→ Directive
Copy out each line exactly; pictures stay out of the copy.

→ Given data
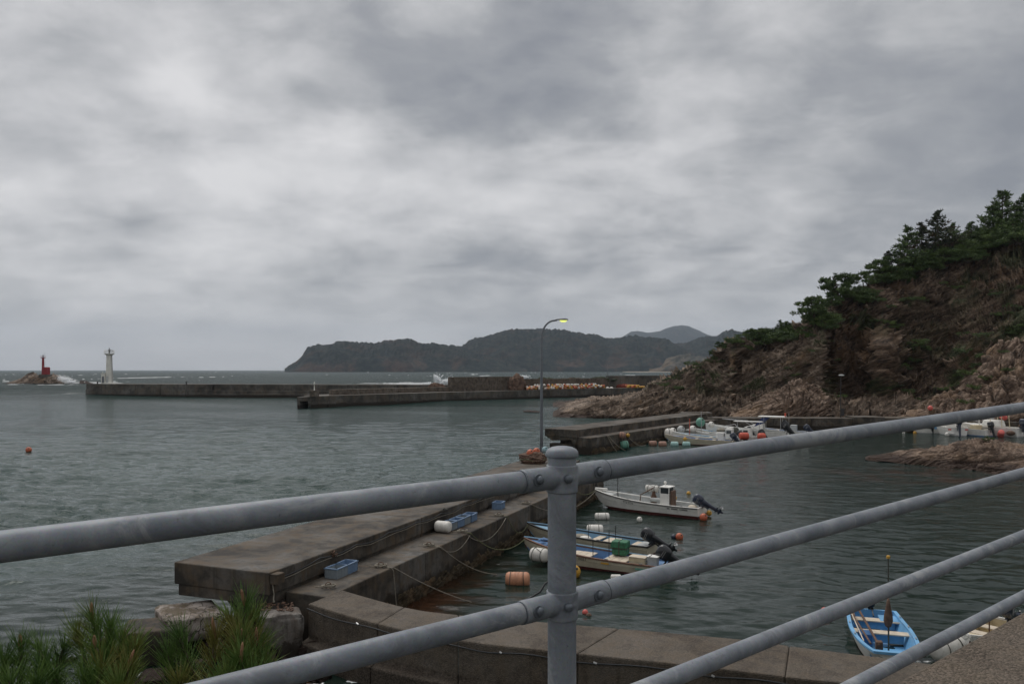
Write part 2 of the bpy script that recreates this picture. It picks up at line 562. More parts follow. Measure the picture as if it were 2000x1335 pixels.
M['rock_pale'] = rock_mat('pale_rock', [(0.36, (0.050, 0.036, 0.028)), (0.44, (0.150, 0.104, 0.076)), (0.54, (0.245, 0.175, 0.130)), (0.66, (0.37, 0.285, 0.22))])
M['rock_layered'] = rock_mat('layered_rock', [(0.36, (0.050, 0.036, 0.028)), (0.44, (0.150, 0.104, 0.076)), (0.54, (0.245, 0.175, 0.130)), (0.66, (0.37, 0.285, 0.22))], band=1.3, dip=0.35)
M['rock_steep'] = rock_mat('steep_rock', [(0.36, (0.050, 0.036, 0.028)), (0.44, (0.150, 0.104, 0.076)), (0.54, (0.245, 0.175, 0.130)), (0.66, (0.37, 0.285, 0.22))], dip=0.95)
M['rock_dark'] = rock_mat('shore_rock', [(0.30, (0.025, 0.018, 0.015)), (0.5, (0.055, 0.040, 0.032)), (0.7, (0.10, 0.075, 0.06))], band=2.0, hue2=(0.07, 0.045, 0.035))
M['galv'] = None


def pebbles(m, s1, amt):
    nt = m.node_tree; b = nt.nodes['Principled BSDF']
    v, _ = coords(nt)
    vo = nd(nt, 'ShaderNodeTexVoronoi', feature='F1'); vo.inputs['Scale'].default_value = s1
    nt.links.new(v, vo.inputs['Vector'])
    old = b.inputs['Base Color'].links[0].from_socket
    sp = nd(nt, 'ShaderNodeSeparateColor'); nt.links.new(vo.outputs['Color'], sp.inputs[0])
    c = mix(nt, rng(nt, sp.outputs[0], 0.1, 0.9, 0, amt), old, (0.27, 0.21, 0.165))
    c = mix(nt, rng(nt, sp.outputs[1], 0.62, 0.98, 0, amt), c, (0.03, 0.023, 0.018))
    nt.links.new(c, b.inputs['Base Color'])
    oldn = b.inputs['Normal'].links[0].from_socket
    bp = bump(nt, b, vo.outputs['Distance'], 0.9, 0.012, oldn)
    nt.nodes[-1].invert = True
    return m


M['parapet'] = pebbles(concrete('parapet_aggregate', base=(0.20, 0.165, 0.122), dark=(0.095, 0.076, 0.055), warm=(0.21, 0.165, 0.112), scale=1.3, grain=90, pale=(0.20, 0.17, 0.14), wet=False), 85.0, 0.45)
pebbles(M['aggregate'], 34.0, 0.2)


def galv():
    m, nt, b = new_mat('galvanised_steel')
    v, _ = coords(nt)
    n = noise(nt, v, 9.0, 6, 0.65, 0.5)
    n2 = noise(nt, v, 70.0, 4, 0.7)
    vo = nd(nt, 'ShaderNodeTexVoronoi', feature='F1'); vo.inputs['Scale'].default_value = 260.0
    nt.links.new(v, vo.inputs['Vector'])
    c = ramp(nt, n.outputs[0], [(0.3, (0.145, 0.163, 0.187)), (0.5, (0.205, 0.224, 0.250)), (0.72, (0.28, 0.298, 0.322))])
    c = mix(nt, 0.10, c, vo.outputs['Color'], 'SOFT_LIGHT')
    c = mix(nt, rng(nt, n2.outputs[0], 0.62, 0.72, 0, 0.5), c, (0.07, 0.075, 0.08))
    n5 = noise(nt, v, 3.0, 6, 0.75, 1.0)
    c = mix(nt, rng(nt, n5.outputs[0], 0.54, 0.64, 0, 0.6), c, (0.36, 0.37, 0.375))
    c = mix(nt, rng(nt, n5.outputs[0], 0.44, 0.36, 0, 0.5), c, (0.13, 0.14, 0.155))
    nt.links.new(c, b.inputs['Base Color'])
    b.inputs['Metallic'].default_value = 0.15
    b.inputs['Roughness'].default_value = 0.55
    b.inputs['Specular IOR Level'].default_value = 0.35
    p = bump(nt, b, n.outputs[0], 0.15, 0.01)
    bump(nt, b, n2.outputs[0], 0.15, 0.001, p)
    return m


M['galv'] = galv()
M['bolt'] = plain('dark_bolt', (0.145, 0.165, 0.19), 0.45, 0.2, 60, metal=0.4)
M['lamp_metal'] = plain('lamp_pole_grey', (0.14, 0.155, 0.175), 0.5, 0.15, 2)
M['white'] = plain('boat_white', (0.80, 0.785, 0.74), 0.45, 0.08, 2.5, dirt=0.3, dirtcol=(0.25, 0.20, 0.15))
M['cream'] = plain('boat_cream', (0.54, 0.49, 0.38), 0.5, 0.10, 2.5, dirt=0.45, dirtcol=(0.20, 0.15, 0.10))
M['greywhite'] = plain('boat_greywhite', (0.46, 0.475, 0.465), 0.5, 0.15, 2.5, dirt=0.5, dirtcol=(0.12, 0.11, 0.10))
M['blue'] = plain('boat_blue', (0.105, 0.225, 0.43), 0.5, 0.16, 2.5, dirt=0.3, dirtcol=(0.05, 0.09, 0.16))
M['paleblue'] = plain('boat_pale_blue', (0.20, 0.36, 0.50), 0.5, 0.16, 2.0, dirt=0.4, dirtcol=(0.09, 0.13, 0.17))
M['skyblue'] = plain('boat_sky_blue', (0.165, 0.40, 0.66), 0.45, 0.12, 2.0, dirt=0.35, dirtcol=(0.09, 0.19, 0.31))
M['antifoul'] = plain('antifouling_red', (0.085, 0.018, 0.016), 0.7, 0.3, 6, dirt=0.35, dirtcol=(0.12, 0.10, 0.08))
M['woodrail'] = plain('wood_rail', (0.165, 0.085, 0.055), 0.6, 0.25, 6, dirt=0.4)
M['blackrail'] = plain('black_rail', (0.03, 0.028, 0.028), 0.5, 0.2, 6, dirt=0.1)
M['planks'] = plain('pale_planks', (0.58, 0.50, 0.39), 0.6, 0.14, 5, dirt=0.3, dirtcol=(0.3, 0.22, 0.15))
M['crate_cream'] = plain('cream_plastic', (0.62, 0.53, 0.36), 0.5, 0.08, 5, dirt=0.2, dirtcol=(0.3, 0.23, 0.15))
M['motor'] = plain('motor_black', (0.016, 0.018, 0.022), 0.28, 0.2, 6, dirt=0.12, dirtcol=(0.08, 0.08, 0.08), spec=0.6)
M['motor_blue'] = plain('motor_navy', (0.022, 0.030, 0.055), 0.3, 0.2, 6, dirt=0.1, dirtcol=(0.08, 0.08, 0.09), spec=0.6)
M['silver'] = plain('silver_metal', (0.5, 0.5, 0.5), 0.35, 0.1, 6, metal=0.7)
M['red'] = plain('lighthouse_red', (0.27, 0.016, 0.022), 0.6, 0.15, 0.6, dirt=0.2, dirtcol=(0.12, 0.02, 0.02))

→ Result
Write part 2 of the bpy script that recreates this picture. It picks up at line 562. More parts follow. Measure the picture as if it were 2000x1335 pixels.
M['rock_pale'] = rock_mat('pale_rock', [(0.36, (0.050, 0.036, 0.028)), (0.44, (0.150, 0.104, 0.076)), (0.54, (0.245, 0.175, 0.130)), (0.66, (0.37, 0.285, 0.22))])
M['rock_layered'] = rock_mat('layered_rock', [(0.36, (0.050, 0.036, 0.028)), (0.44, (0.150, 0.104, 0.076)), (0.54, (0.245, 0.175, 0.130)), (0.66, (0.37, 0.285, 0.22))], band=1.3, dip=0.35)
M['rock_steep'] = rock_mat('steep_rock', [(0.36, (0.050, 0.036, 0.028)), (0.44, (0.150, 0.104, 0.076)), (0.54, (0.245, 0.175, 0.130)), (0.66, (0.37, 0.285, 0.22))], dip=0.95)
M['rock_dark'] = rock_mat('shore_rock', [(0.30, (0.025, 0.018, 0.015)), (0.5, (0.055, 0.040, 0.032)), (0.7, (0.10, 0.075, 0.06))], band=2.0, hue2=(0.07, 0.045, 0.035))
M['galv'] = None


def pebbles(m, s1, amt):
    nt = m.node_tree; b = nt.nodes['Principled BSDF']
    v, _ = coords(nt)
    vo = nd(nt, 'ShaderNodeTexVoronoi', feature='F1'); vo.inputs['Scale'].default_value = s1
    nt.links.new(v, vo.inputs['Vector'])
    old = b.inputs['Base Color'].links[0].from_socket
    sp = nd(nt, 'ShaderNodeSeparateColor'); nt.links.new(vo.outputs['Color'], sp.inputs[0])
    c = mix(nt, rng(nt, sp.outputs[0], 0.1, 0.9, 0, amt), old, (0.27, 0.21, 0.165))
    c = mix(nt, rng(nt, sp.outputs[1], 0.62, 0.98, 0, amt), c, (0.03, 0.023, 0.018))
    nt.links.new(c, b.inputs['Base Color'])
    oldn = b.inputs['Normal'].links[0].from_socket
    bp = bump(nt, b, vo.outputs['Distance'], 0.9, 0.012, oldn)
    nt.nodes[-1].invert = True
    return m


M['parapet'] = pebbles(concrete('parapet_aggregate', base=(0.20, 0.165, 0.122), dark=(0.095, 0.076, 0.055), warm=(0.21, 0.165, 0.112), scale=1.3, grain=90, pale=(0.20, 0.17, 0.14), wet=False), 85.0, 0.45)
pebbles(M['aggregate'], 34.0, 0.2)


def galv():
    m, nt, b = new_mat('galvanised_steel')
    v, _ = coords(nt)
    n = noise(nt, v, 9.0, 6, 0.65, 0.5)
    n2 = noise(nt, v, 70.0, 4, 0.7)
    vo = nd(nt, 'ShaderNodeTexVoronoi', feature='F1'); vo.inputs['Scale'].default_value = 260.0
    nt.links.new(v, vo.inputs['Vector'])
    c = ramp(nt, n.outputs[0], [(0.3, (0.145, 0.163, 0.187)), (0.5, (0.205, 0.224, 0.250)), (0.72, (0.28, 0.298, 0.322))])
    c = mix(nt, 0.10, c, vo.outputs['Color'], 'SOFT_LIGHT')
    c = mix(nt, rng(nt, n2.outputs[0], 0.62, 0.72, 0, 0.5), c, (0.07, 0.075, 0.08))
    n5 = noise(nt, v, 3.0, 6, 0.75, 1.0)
    c = mix(nt, rng(nt, n5.outputs[0], 0.54, 0.64, 0, 0.6), c, (0.36, 0.37, 0.375))
    c = mix(nt, rng(nt, n5.outputs[0], 0.44, 0.36, 0, 0.5), c, (0.13, 0.14, 0.155))
    nt.links.new(c, b.inputs['Base Color'])
    b.inputs['Metallic'].default_value = 0.15
    b.inputs['Roughness'].default_value = 0.55
    b.inputs['Specular IOR Level'].default_value = 0.35
    p = bump(nt, b, n.outputs[0], 0.15, 0.01)
    bump(nt, b, n2.outputs[0], 0.15, 0.001, p)
    return m


M['galv'] = galv()
M['bolt'] = plain('dark_bolt', (0.145, 0.165, 0.19), 0.45, 0.2, 60, metal=0.4)
M['lamp_metal'] = plain('lamp_pole_grey', (0.14, 0.155, 0.175), 0.5, 0.15, 2)
M['white'] = plain('boat_white', (0.80, 0.785, 0.74), 0.45, 0.08, 2.5, dirt=0.3, dirtcol=(0.25, 0.20, 0.15))
M['cream'] = plain('boat_cream', (0.54, 0.49, 0.38), 0.5, 0.10, 2.5, dirt=0.45, dirtcol=(0.20, 0.15, 0.10))
M['greywhite'] = plain('boat_greywhite', (0.46, 0.475, 0.465), 0.5, 0.15, 2.5, dirt=0.5, dirtcol=(0.12, 0.11, 0.10))
M['blue'] = plain('boat_blue', (0.105, 0.225, 0.43), 0.5, 0.16, 2.5, dirt=0.3, dirtcol=(0.05, 0.09, 0.16))
M['paleblue'] = plain('boat_pale_blue', (0.20, 0.36, 0.50), 0.5, 0.16, 2.0, dirt=0.4, dirtcol=(0.09, 0.13, 0.17))
M['skyblue'] = plain('boat_sky_blue', (0.165, 0.40, 0.66), 0.45, 0.12, 2.0, dirt=0.35, dirtcol=(0.09, 0.19, 0.31))
M['antifoul'] = plain('antifouling_red', (0.085, 0.018, 0.016), 0.7, 0.3, 6, dirt=0.35, dirtcol=(0.12, 0.10, 0.08))
M['woodrail'] = plain('wood_rail', (0.165, 0.085, 0.055), 0.6, 0.25, 6, dirt=0.4)
M['blackrail'] = plain('black_rail', (0.03, 0.028, 0.028), 0.5, 0.2, 6, dirt=0.1)
M['planks'] = plain('pale_planks', (0.58, 0.50, 0.39), 0.6, 0.14, 5, dirt=0.3, dirtcol=(0.3, 0.22, 0.15))
M['crate_cream'] = plain('cream_plastic', (0.62, 0.53, 0.36), 0.5, 0.08, 5, dirt=0.2, dirtcol=(0.3, 0.23, 0.15))
M['motor'] = plain('motor_black', (0.016, 0.018, 0.022), 0.28, 0.2, 6, dirt=0.12, dirtcol=(0.08, 0.08, 0.08), spec=0.6)
M['motor_blue'] = plain('motor_navy', (0.022, 0.030, 0.055), 0.3, 0.2, 6, dirt=0.1, dirtcol=(0.08, 0.08, 0.09), spec=0.6)
M['silver'] = plain('silver_metal', (0.5, 0.5, 0.5), 0.35, 0.1, 6, metal=0.7)
M['red'] = plain('lighthouse_red', (0.27, 0.016, 0.022), 0.6, 0.15, 0.6, dirt=0.2, dirtcol=(0.12, 0.02, 0.02))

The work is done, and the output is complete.